One solution is a memory hierarchy. "Hierarchy" is a fancy way of saying "the order of things; from top to bottom, fast to slow, or most important to least important." Memory hierarchy works because of the way that memory is stored in addresses. Going from fastest to slowest, the memory hierarchy is made up of registers, caches, main memory, and disks. When a memory reference is made, the processor looks in the memory at the top of the hierarchy (the fastest). If the data is there, it wins. Otherwise, a so-called miss occurs, at which time the requested information must be brought up from a lower level of hierarchy.

A miss in the cache (that is, the desired data isn't in the cache memory) is called a cache miss. A miss in the main memory is called a page fault. When a miss occurs, the whole block of memory containing the requested missing information is brought in from a lower, slower hierarchical level. Eventually, the information is looked for on the hard disk—the slowest storage media. If the current memory hierarchy level is full when a miss occurs, some existing blocks or pages must be removed for a new one to be brought in.

A hierarchical memory structure contains many levels of memory, usually defined by access speed. A small amount of very fast SRAM is usually installed right next to the CPU, matching up with the speed and memory bus of the CPU. As the distance from the CPU increases, the performance and size requirements for the memory are reduced.


SMARTDRV.SYS and SMARTDRV.EXE are DOS program utilities that provide disk caching. The efficiency of a cache is reported as its hit ratio. To send an efficiency report to the screen, issue the command SMARTDRV /S from a DOS command prompt.

L-1 and L-2 Cache Memory

The Intel 486 and early Pentium chips had a small, built-in, 16KB cache on the CPU called a Level 1 (L-1), or primary cache. Another cache is the Level 2 (L-2), or secondary cache. The L-2 cache was generally (not all the time, nowadays) a separate memory chip, one step slower than the L-1 cache in the memory hierarchy. L-2 cache almost always uses a dedicated memory bus, also known as a backside bus.


For the purposes of the exam, you should remember that the primary (L-1) cache is internal to the processor chip itself, and the secondary (L-2) cache is almost always external. Modern systems may have the L-1 and L-2 cache combined in an integrated package, but the exam differentiates an L-2 cache as being external. Up until the 486 family of chips, the CPU had no internal cache, so any external cache was designated as the "primary" memory cache. The 80486 introduced a 16KB internal L-1 cache. The Pentium family added a 256KB or 512KB external, secondary L-2 cache.

Technology tends to move toward consolidating components, for speed and cost efficiencies. The Super I/O chips combined many of the original XT adapters (for example, keyboard, COM and LPT ports) into a single package, and central processors soon moved in the same direction. Although caches were originally placed outside the chip die, new developments paved the way to move them inside the chip. A die, sometimes called the chip package, is essentially the foundation for the multitude of circuit traces making up a microprocessor.
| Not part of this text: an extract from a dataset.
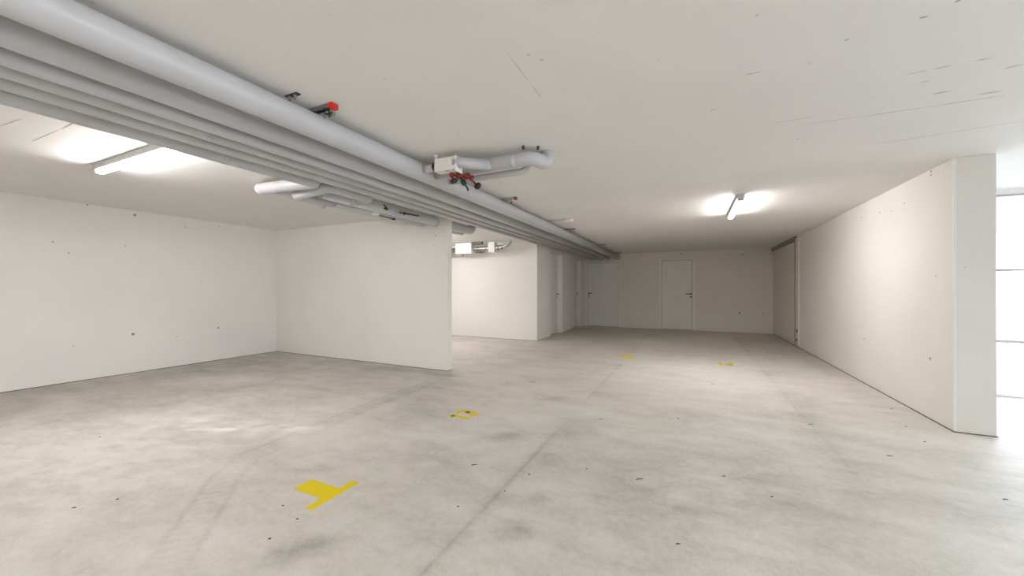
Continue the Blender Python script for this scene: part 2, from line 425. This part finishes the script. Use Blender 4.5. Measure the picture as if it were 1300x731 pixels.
# formwork marks on the ceiling
def streak(x0, y0, x1, y1, wd):
    a, b = Vector((x0, y0)), Vector((x1, y1)); d = (b-a).normalized(); n = Vector((-d.y, d.x))*wd
    mid = (a+b)/2
    pts = [a, a.lerp(b, .3)-n, mid-n*.8, a.lerp(b, .75)-n, b, a.lerp(b, .7)+n*.7, mid+n, a.lerp(b, .25)+n*.8]
    MB().poly([tuple(p) for p in pts], H-.0008, H+.001).build('formwork_mark', 'mark', ceiling)
for s in ((-.779, 1.567, -.781, 1.85, .0018), (-.781, 1.87, -.784, 2.06, .0015), (.246, 2.262, .318, 2.264, .0035), (.677, 3.113, 1.0, 3.128, .0015), (1.0, 3.128, 1.3, 3.137, .0025),
          (1.3, 3.137, 1.606, 3.134, .003), (1.225, 2.94, 1.303, 2.934, .006), (1.46, 3.062, 1.56, 3.054, .005), (1.41, 2.754, 1.47, 2.739, .006), (1.092, 2.61, 1.16, 2.602, .004),
          (1.235, 2.60, 1.29, 2.60, .004), (.835, 2.091, .865, 2.096, .006), (.61, 2.136, .63, 2.137, .006), (.515, 2.28, .53, 2.281, .005), (.91, 2.03, .93, 2.033, .007),
          (1.25, 3.78, 1.96, 3.66, .0015), (1.0, 2.615, 1.08, 2.61, .002), (-4.49, .99, -4.0, 1.0, .003), (-3.95, 1.002, -3.57, .997, .004), (-4.25, .803, -3.95, .83, .003), (-3.72, .838, -3.67, .842, .006),
          (.5, 3.0, .7, 3.0, .0015), (-.7, 1.62, -.69, 1.64, .004), (-.66, 1.69, -.645, 1.70, .004), (.1, 2.62, .13, 2.62, .004), (.7, 3.39, .71, 3.40, .006), (1.1, 2.75, 1.14, 2.748, .003)):
    streak(*s)

# ------------------------------------------------------------------ doors
def lever(parent, p, ax, along):
    """lever handle: rose, neck and grip; p on the leaf face, ax out of the leaf, along = grip direction"""
    p, ax, al = Vector(p), Vector(ax), Vector(along)
    b = MB().lathe([(.026, 0), (.026, .006), (.022, .009)], p, ax, 20)
    b.tube([p, p+ax*.05, p+ax*.05+al*.125], .0105, 12, .016)
    h = b.build('door_handle', 'dark', parent)
    q = p-Vector((0, 0, .085))
    MB().lathe([(.024, 0), (.024, .006), (.012, .008)], q, ax, 20).box(q.x-.004*abs(al.x)-.01*abs(ax.x), q.x+.004*abs(al.x)+.01*abs(ax.x), q.y-.004*abs(al.y)-.01*abs(ax.y), q.y+.004*abs(al.y)+.01*abs(ax.y), q.z-.012, q.z).build('key_rose', 'dark', parent)
    return h

def back_door(n, x0, x1, top, hx, hdir, fw=.055):
    d = struct(thing(f'door_{n}', ((x0+x1)/2, YB, 0)))
    MB().box(x0-fw-.02, x0-.008, YB-.035, YB-.0005, .002, top+fw, .004).box(x1+.008, x1+fw+.02, YB-.035, YB-.0005, .002, top+fw, .004).box(x0-.008, x1+.008, YB-.035, YB-.0005, top+.008, top+fw, .004).build('door_frame', 'frame', d)
    MB().box(x0-.008, x1+.008, YB-.004, YB-.0005, .004, top+.008).build('door_gasket', 'gasket', d)
    lf = MB().box(x0, x1, YB-.022, YB-.004, .012, top, .002).build('door_leaf', 'door', d)
    lf2 = lever(lf, (hx, YB-.022, 1.055), (0, -1, 0), (hdir, 0, 0))
    return d
back_door(1, -.805, .015, 2.045, -.02, -1)
back_door(2, -3.04, -2.07, 2.035, -3.0, 1, .04)

def side_door(n, y0, y1):
    d = struct(thing(f'door_{n}', (XK-.12, (y0+y1)/2, 0)))
    x = XK-.14
    MB().box(x-.03, x+.02, y0, y0+.05, 0, DH, .003).box(x-.03, x+.02, y1-.035, y1, 0, DH, .003).box(x-.03, x+.02, y0+.05, y1-.035, DH-.06, DH, .003).build('door_frame', 'frame', d)
    MB().box(x-.04, x-.02, y0+.05, y1-.035, 0, DH-.06).build('door_gasket', 'gasket', d)
    lf = MB().box(x-.02, x+.014, y0+.056, y1-.047, .01, DH-.066, .002).build('door_leaf', 'door', d)
    lever(lf, (x+.014, y1-.10, 1.055), (1, 0, 0), (0, -1, 0))
    return d
side_door(3, *D1); side_door(4, *D2)

# sliding fire door at the far end of the right wall
d = struct(thing('door_5', (XR, 10.8, 0)))
MB().box(XR-.022, XR-.002, 9.70, 12.04, .035, 2.20, .003).build('sliding_panel', 'sfd', d)
MB().box(XR-.055, XR-.001, 9.60, YB-.003, 2.205, H-.003, .004).build('slide_rail', 'sfr', d)
pt = MB().box(XR-.03, XR-.001, 9.42, 9.62, .05, 2.26, .004).build('closing_post', 'sfd', d)
MB().box(XR-.034, XR-.001, 9.668, 9.70, .05, 2.21, .002).build('edge_profile', 'sfr', d)
MB().box(XR-.034, XR-.001, 9.40, 9.42, .05, 2.24, .002).build('edge_profile', 'sfd', d)
MB().box(XR-.04, XR-.03, 9.45, 9.53, .31, .37, .004).build('door_closer', 'dark', pt)
MB().box(XR-.04, XR-.03, 9.48, 9.55, .13, .18, .004).build('floor_guide', 'dark', pt)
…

Today, we have internal caches (inside the CPU housing) and external caches (outside the die).

Internal and External Memory

When we speak of a chip's internal bus, we mean that the bus is cast right on the manufacturing die, along with the chip. These chip packages are sort of like an extremely small motherboard, in that they're the foundation for the many transistors, diodes, buses, caches, and a host of other electrical components we call a central processor. Don't confuse a chip package with a chipset—the entire set of chips used on a motherboard to support a CPU. The CPU is a chip package.


A manufacturing mask is the photographic blueprint for the given chip. It is used to etch the complex circuitry into a piece (chip) of silicon.

An external bus is the place where information moves out of the chip die to another destination (for example, an L-2 cache). Because bus width is typically measured by the number of bits that the bus can process at one time, we can have an 8-, 16-, 32-, and 64-bit bus. The number of data lines, each carrying a stream of bits, indicates the width of the bus. The bus width generally depends upon where the processor is directing information.